When cities compete, citizens win

If Atlanta’s financial woes continue to consume the mayoral debate, it would serve candidates better to quit finger-pointing over the ineffective status quo and embrace the kinds of reforms that have proven successful elsewhere.

Atlanta ended fiscal year 2008 with a $71 million budget deficit. Local politicians, pundits and residents blame this deficit on a number of things, including underestimating cash surpluses, overspending and general lack of accountability. Each of these factors have indeed contributed to the current financial disaster. It is now time to move on, correct the problem and adjust the scope of local government.

In March, the Reason Foundation’s Leonard Gilroy recommended a managed competition strategy for Atlanta that would allow existing city agencies that provide certain services, such as fleet vehicle maintenance and payroll services, to compete with private service providers for government contracts.
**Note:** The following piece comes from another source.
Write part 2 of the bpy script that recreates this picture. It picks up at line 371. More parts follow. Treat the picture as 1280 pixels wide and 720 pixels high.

Contrary to the knee-jerk reaction opposing privatization of certain public services, in this type of system services are not completely overhauled and privatized but are put in a quasi-free-market scenario where each party has an incentive to deliver higher-quality services more efficiently.

Managed competition models exist at the state level in Alaska, Colorado, Kansas, Kentucky, Montana, Utah and Massachusetts. Charlotte and Indianapolis have also used managed competition for years in areas such as fleet vehicle maintenance, information technology, strategic planning and procurement, saving taxpayers millions of dollars.

Atlanta’s mayoral candidates should pledge to set up a managed competition task force — as Charlotte did in 1993 — that would determine which services were offered by private companies, under the “Yellow Pages test” advocated by former Indianapolis Mayor Stephen Goldsmith. According to this model, if there are more than three private companies offering a certain service, a competitive market exists and government should not hold a monopoly on public provision of that service.

The only public goods and services government should provide are those that are not adequately represented in the free market. Currently, 27 private companies offer waste management services in Atlanta. Mayoral candidates should begin to look at these types of services as options to implement managed competition. To be successful, local government must be committed to competition. This commitment requires monitoring and follow-up, emphasizing the necessity of a task force.

Under a bidding process, public employees will either have to amp up their game or be outbid by private companies. In Peel, Ontario, Canada, public employees win most of the bids in its competitive process, reducing prices and improving efficiency in order to win.

Managed competition is a win-win for all parties. Atlanta could cut inflated salary costs and the price of services. This, in turn, enables taxpayers to avoid tax hikes while enjoying better levels of service.

Local businesses have the opportunity to compete with public entities for lucrative contracts. With lower prices and better service for residents and new opportunities for businesses, who can complain?

Several Georgia cities have made significant changes in operating expenditures by outsourcing. Sandy Springs, for example, has effectively incorporated private contracting services into its current structure. A private contractor provides all the city’s operational and administrative services excluding police and fire services (emergency 911 services are currently provided by Fulton County).

In 2007, Sandy Springs collected $852 in tax revenue per capita compared to Atlanta’s $1,078. Sandy Springs spent about $300 less per capita on total operating costs for the police department and about $115 less per capita on total operating expenses for the fire department.

These data suggest that even services that are effectively provided by government can be more efficiently provided. Sandy Springs also added just one new job this year: a civilian crime analyst. Given Atlanta’s public safety issues and the police department’s own mismanaged budget, Sandy Springs could serve as an example: Bringing transparency and competition to a stumbling agency is one way to encourage improvement.

For any candidate, it is clear that there are viable models that should be seriously considered. Simply asserting that Atlanta is “different” or that the next mayor will better manage money is laughable. Such rhetoric dismisses valid concerns and rearranges the deck chairs on the Titanic. Atlanta’s next mayor needs to turn the ship around, avoid sinking citizens in higher tax burdens and try the proven course of managed competition.

Danielle A. Hudson is a law student at Georgia State University and a summer intern at the Georgia Public Policy Foundation.